O’Brien came to prominence in Britain when Cottage Rake won the first of his Gold Cups in 1948. Hatton’s Grace, who joined O’Brien later that year, was a small, unimposing individual, traits that were to enhance his popularity with the public, who grew to adore the horse. According to racing’s foremost historian John Randall, he was “the Irish equivalent of Sea Pigeon, winning top-class handicaps on the Flat while proving himself a champion over jumps . . . a David capable of slaying Goliaths at both the Curragh and Cheltenham”.
Not that such would have been apparent before he joined O’Brien, when his record stood at only five wins from 23 starts in a career that did not start until he was a six-year-old because of wartime restrictions.
Hatton’s Grace carried the colours of Moya Keogh, whose husband Harry was a major-league punter, and Hatton’s Grace looked for all the world like a ‘gambling horse’. In May 1947, for example, he was down the field in a small handicap hurdle at Naas. He won next time out as a well-backed favourite at Leopardstown – and then scored under a 10lb penalty back at Naas.
O’Brien, also renowned for a tilt at the bookmakers, continued in a similar vein. Hatton’s Grace was unplaced at 20-1 in a Naas handicap hurdle before scoring at the same venue in a better race as a 7-4 shot. As Julian Wilson noted drily: “It is staggering what the Irish stewards were prepared to overlook at the time!”

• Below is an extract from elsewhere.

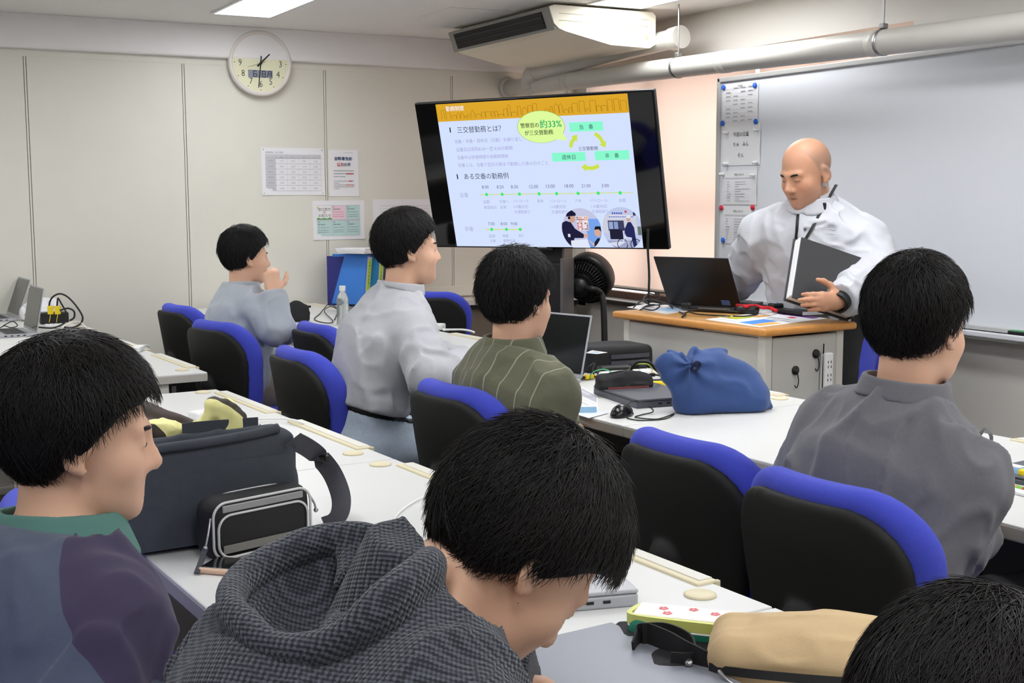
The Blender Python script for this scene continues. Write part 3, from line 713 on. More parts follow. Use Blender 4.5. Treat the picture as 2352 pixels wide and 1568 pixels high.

Hatton’s Grace flourished under the master trainer, as his jockey Aubrey Brabazon reported in his autobiography. “You would never believe the improvement the boss gave this horse,” said ‘the Brab’. “It went to two of the best trainers at the time but only after Vincent had worked his magic did the horse produce a miraculous transformation, it was like riding a different horse.”